Partindo dessa comparação entre homem-massa e homem nobre, o
autor analisa outras questões mais profundas, como o declínio da Europa. Por declínio,
se refere ao fato de a Europa ter perdido seu poder de mando. O autor enfatiza
que toda sociedade é hierárquica, há sempre uma minoria dominante e uma massa média
e, se assim não for, não há organização, não há sociedade. Esclareça-se que
essa minoria não é dominante ao acaso, mas sim devido a sua excelência e autenticidade,
ao seu senso de dever para com os outros. A sociedade sem mando é como uma
turma de alunos que, quando se fica sem professor, fica sem rumo e se entrega à
confusão e à balbúrdia. Voltando à Europa, Ortega y Gasset defende sua união e
sua diversidade, mas reconhece a falta de uma estrutura estatal comum para
isso. A falta de mando resulta no enfraquecimento da Europa, o que dá lugar a
nacionalismos e governos totalitários como o fascismo e o comunismo, que
repetem os erros do passado.
O homem-massa carece de projetos, aspirações, premissas, não
reconhece a autoridade da minoria dominante, pelo contrário, deseja mandar e tomar-lhe
o lugar em benefício próprio. Enquanto o homem humilde reconhece suas limitações,
mas aspira ao aperfeiçoamento, o homem-massa exalta sua vulgaridade, seu
direito a ignorar, vangloria-se de ser como todos, não cumpre sua vocação,
não é autêntico, o que supõe uma desmoralização.

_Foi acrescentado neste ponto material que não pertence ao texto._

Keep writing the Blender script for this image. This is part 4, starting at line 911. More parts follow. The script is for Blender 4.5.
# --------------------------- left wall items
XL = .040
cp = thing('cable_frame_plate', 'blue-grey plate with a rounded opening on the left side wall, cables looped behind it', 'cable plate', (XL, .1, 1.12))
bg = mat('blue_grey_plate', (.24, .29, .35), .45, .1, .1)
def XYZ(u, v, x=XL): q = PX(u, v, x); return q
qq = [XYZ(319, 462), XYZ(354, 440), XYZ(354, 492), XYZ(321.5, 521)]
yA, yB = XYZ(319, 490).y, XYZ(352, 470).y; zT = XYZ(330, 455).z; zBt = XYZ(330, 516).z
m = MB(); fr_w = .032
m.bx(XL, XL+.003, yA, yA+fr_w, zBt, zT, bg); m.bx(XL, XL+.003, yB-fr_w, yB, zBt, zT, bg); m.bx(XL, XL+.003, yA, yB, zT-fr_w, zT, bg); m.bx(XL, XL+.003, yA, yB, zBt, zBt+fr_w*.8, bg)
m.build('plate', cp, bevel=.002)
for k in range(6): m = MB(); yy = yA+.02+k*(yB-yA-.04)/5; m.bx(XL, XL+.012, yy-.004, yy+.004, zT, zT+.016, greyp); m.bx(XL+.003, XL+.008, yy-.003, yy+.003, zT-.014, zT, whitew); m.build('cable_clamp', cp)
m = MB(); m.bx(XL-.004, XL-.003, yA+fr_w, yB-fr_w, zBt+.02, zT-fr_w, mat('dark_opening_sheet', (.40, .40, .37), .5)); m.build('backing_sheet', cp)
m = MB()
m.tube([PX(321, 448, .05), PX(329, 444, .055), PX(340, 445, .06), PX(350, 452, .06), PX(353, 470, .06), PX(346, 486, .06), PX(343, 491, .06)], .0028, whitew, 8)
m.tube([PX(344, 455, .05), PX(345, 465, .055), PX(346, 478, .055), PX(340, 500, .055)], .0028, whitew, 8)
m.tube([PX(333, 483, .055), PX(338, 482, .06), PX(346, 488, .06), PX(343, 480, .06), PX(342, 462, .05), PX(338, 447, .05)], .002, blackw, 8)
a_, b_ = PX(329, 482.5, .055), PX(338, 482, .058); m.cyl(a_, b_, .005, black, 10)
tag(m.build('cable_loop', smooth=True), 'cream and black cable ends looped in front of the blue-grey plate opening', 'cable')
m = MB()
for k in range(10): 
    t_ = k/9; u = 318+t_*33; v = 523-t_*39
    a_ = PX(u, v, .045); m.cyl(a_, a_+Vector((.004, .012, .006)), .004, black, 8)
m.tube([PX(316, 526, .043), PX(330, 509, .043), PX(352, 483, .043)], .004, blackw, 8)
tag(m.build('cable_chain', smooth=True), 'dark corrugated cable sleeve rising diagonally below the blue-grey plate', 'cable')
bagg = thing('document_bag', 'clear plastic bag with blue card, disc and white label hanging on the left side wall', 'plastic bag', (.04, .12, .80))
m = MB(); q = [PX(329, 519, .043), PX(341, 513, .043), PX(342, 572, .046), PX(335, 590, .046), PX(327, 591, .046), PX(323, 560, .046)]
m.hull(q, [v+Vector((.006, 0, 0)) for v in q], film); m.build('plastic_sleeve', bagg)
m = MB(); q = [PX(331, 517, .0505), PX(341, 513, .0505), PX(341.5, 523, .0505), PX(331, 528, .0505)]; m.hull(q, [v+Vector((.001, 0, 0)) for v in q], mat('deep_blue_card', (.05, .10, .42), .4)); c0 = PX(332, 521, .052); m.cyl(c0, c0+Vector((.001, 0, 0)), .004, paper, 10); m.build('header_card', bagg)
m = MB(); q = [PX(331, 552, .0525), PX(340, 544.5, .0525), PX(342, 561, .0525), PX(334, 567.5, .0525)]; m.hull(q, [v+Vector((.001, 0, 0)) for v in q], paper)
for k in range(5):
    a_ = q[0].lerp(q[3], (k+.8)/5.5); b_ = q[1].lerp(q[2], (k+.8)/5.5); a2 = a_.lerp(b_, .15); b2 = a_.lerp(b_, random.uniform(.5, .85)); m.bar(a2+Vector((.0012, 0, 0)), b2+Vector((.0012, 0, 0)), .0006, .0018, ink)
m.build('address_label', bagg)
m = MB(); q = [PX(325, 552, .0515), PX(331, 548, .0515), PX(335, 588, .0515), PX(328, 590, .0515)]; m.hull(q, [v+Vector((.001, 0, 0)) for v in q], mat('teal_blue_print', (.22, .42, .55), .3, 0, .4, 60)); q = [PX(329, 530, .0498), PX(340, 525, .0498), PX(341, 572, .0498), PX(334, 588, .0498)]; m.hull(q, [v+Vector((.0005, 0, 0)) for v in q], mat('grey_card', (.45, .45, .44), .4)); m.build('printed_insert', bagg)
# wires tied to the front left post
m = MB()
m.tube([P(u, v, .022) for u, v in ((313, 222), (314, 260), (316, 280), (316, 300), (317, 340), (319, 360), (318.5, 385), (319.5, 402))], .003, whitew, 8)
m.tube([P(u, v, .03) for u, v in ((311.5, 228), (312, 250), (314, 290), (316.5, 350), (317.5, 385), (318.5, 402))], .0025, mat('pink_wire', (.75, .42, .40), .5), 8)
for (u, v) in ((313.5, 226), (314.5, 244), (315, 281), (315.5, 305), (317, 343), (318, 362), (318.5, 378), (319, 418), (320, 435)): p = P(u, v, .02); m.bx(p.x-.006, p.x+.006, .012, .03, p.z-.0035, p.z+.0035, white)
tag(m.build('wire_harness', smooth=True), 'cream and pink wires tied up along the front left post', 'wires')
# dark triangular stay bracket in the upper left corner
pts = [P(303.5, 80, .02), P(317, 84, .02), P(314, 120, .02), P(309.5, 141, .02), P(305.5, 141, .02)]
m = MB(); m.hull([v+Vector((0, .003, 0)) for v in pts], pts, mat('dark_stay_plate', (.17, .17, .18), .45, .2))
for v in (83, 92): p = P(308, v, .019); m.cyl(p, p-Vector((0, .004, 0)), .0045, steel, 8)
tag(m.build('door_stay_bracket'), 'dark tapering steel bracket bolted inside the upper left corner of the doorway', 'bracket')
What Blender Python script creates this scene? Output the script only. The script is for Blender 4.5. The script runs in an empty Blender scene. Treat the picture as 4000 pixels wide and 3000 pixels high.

Certamente deixei escapar muitos aspectos importantes da
obra, mas o que mais me marcou foi seu caráter atual, como o homem-massa
continua predominando em nossa sociedade, mesmo tendo passado quase um século da publicação desta obra. Acredito que este fenômeno é perceptível em todos os campos de
conhecimento. Na língua, por exemplo, observamos a desvalorização da norma, a
ojeriza ao estudo formal, ao mesmo tempo que se exalta a vulgaridade, quando pululam
nas vitrines das livrarias os livros de autoajuda com palavrões no título: é 'F*da' para todo lado.